Problem description - Print the lines of the listing below verbatim from its first line through the line bearing "from mathutils import". Any pictures are to be omitted.

::::::::

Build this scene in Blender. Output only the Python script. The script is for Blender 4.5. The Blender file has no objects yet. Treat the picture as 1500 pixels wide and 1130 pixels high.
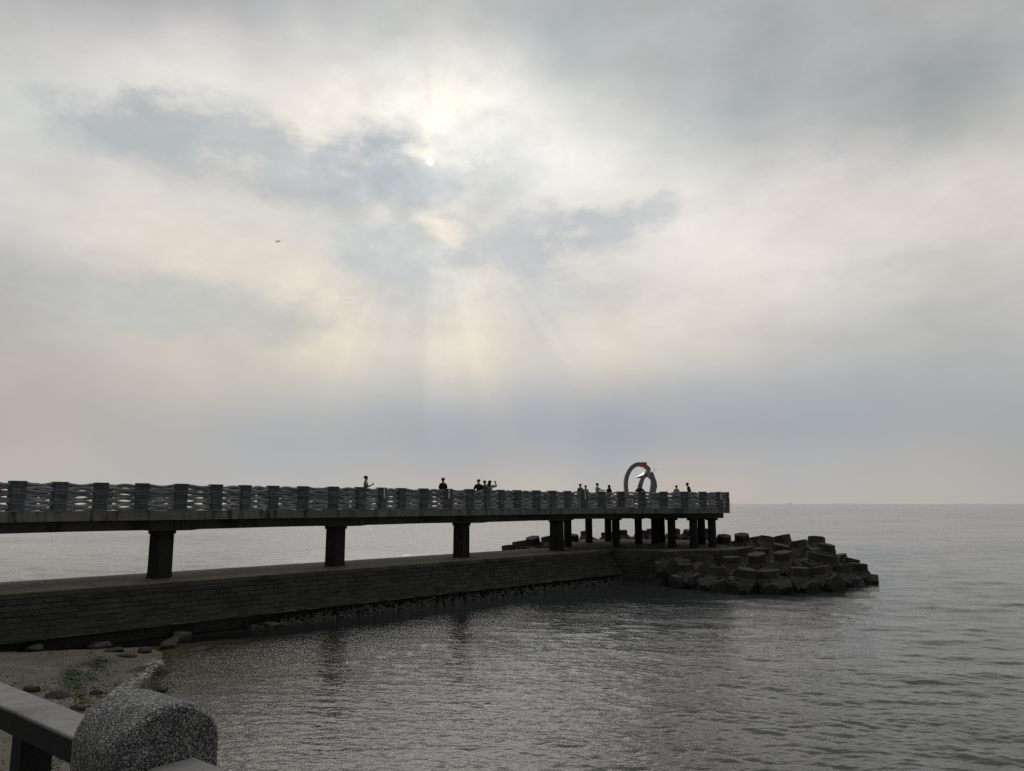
import bpy, bmesh, math, random
import numpy as np
from mathutils import Vector, Matrix, noise as mnoise

random.seed(7)
rng = np.random.default_rng(11)
R = math.radians
scene = bpy.context.scene
col = scene.collection

# ------------------------------------------------------------------ camera
FPX, PITCH = 1128.0, math.atan(173 / 1128.0)
cam_data = bpy.data.cameras.new("camera")
cam_data.sensor_fit = 'HORIZONTAL'
cam_data.sensor_width = 36.0
cam_data.lens = 36.0 * FPX / 1500.0
cam_data.clip_start = 0.1
cam_data.clip_end = 80000
cam = bpy.data.objects.new("camera", cam_data)
col.objects.link(cam)
cam.location = (0, 0, 0)
cam.rotation_euler = (R(90) + PITCH, 0, 0)
scene.camera = cam
scene.view_settings.view_transform = 'Standard'
scene.view_settings.look = 'None'
scene.view_settings.exposure = -2.0     # exposed for the bright sky, the pier left dark
scene.view_settings.gamma = 1.0
scene.cycles.use_denoising = False
scene.cycles.max_bounces = 6
scene.cycles.transparent_max_bounces = 8
scene.cycles.sample_clamp_indirect = 12.0

CP, SP = math.cos(PITCH), math.sin(PITCH)


def ray(px, py):
    u, v = (px - 750) / FPX, (565 - py) / FPX
    return Vector((u, CP - v * SP, SP + v * CP))


def at_y(px, py, y):                       # point on the photograph's ray at distance y ahead
    r = ray(px, py)
    return r * (y / r.y)


def at_z(px, py, z):                       # point on that ray at height z
    r = ray(px, py)
    return r * (z / r.z)


def azel(px, py):
    r = ray(px, py).normalized()
    return math.degrees(math.atan2(r.x, r.y)), math.degrees(math.asin(r.z))


def lin(c):
    c = c / 255.0
    return c / 12.92 if c <= 0.04045 else ((c + 0.055) / 1.055) ** 2.4


SUN_AZ, SUN_EL = azel(630, 237)

# ------------------------------------------------------------------ sky
# measured sky colours: pixel -> sRGB; fitted below by smooth kernels over azimuth and elevation
SKY = [
    (0, 0, 182, 183, 184), (150, 0, 180, 180, 182), (300, 5, 178, 178, 179), (450, 0, 190, 190, 189), (600, 5, 196, 197, 194),
    (750, 0, 184, 186, 186), (900, 0, 173, 177, 178), (1050, 0, 172, 175, 176), (1200, 0, 172, 174, 175), (1350, 0, 174, 174, 174), (1500, 0, 166, 168, 168),
    (0, 100, 203, 203, 200), (150, 100, 217, 215, 211), (300, 100, 224, 220, 215), (420, 90, 205, 205, 203), (520, 95, 212, 211, 206), (620, 80, 212, 211, 206), (740, 75, 205, 206, 203),
    (850, 80, 182, 187, 187), (1000, 90, 180, 182, 183), (1150, 100, 170, 174, 175), (1300, 100, 168, 170, 171), (1440, 100, 169, 172, 171),
    (0, 200, 206, 207, 203), (95, 195, 202, 203, 201), (220, 190, 208, 207, 203), (320, 180, 214, 212, 206), (320, 215, 208, 207, 203), (400, 140, 232, 227, 219), (500, 140, 240, 235, 226), (600, 140, 243, 239, 229),
    (420, 235, 212, 210, 205), (500, 235, 214, 212, 206), (570, 250, 210, 209, 205), (620, 200, 234, 230, 219), (680, 150, 247, 243, 232), (750, 180, 240, 237, 229),
    (850, 170, 210, 212, 208), (1000, 180, 196, 199, 198), (1150, 170, 176, 180, 180), (1300, 170, 168, 172, 173), (1450, 170, 167, 170, 169),
    (0, 290, 212, 210, 205), (120, 290, 218, 213, 206), (250, 280, 211, 208, 204), (350, 280, 208, 206, 201), (450, 300, 206, 205, 200), (650, 250, 222, 219, 210), (700, 250, 210, 210, 206), (760, 260, 205, 208, 207),
    (850, 240, 238, 235, 228), (950, 260, 228, 226, 221), (1100, 250, 206, 205, 202), (1215, 215, 198, 196, 194), (1300, 240, 205, 202, 197), (1450, 240, 208, 203, 197),
    (0, 380, 190, 190, 188), (120, 370, 213, 208, 201), (230, 350, 226, 219, 207), (350, 370, 224, 217, 206), (450, 370, 216, 211, 202), (540, 370, 212, 209, 202), (640, 330, 238, 228, 212), (590, 320, 226, 219, 208), (600, 400, 214, 210, 203),
    (700, 360, 216, 212, 204), (740, 340, 222, 217, 208), (780, 385, 212, 209, 204), (900, 345, 220, 216, 210), (860, 320, 224, 221, 214), (970, 310, 226, 222, 216), (980, 370, 226, 221, 215), (1100, 330, 229, 223, 217), (1250, 340, 220, 214, 208), (1450, 350, 206, 200, 194),
    (0, 470, 184, 181, 177), (120, 470, 192, 190, 184), (250, 440, 206, 202, 194), (370, 440, 212, 207, 197), (450, 430, 226, 217, 202), (520, 460, 224, 217, 203), (610, 470, 205, 203, 197), (665, 470, 226, 219, 205), (740, 450, 214, 210, 202), (800, 440, 208, 206, 202), (850, 440, 212, 208, 201), (950, 440, 218, 212, 205), (1100, 440, 214, 208, 201), (1300, 440, 198, 197, 192), (1450, 440, 190, 189, 185),
    (0, 560, 181, 176, 170), (150, 560, 187, 182, 175), (300, 560, 197, 191, 182), (450, 555, 202, 197, 187), (560, 545, 202, 198, 190), (680, 540, 214, 207, 194), (780, 540, 201, 198, 192), (880, 530, 210, 203, 193), (1000, 540, 196, 194, 190), (1150, 540, 184, 184, 183), (1300, 540, 177, 179, 180), (1450, 540, 172, 174, 174),
    (0, 640, 180, 174, 168), (150, 640, 178, 175, 171), (300, 635, 173, 174, 174), (450, 625, 170, 173, 176), (600, 620, 166, 171, 176), (720, 620, 169, 172, 176), (850, 625, 161, 166, 173), (980, 620, 163, 168, 174), (1100, 615, 164, 168, 174), (1250, 620, 163, 168, 173), (1400, 610, 166, 169, 171), (1500, 620, 165, 167, 168),
    (0, 710, 184, 178, 173), (150, 700, 180, 177, 174), (300, 700, 178, 176, 175), (450, 690, 175, 176, 176), (600, 690, 176, 175, 174), (750, 690, 178, 175, 173), (850, 680, 173, 174, 175), (1000, 700, 182, 176, 171), (1150, 680, 172, 173, 174), (1150, 725, 178, 175, 171), (1300, 700, 176, 173, 170), (1450, 700, 172, 170, 168), (1450, 660, 170, 169, 168),
]
KR = 7.5                                   # kernel radius, degrees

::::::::

Solution to the problem -
Build this scene in Blender. Output only the Python script. The script is for Blender 4.5. The Blender file has no objects yet. Treat the picture as 1500 pixels wide and 1130 pixels high.
import bpy, bmesh, math, random
import numpy as np
from mathutils import Vector, Matrix, noise as mnoise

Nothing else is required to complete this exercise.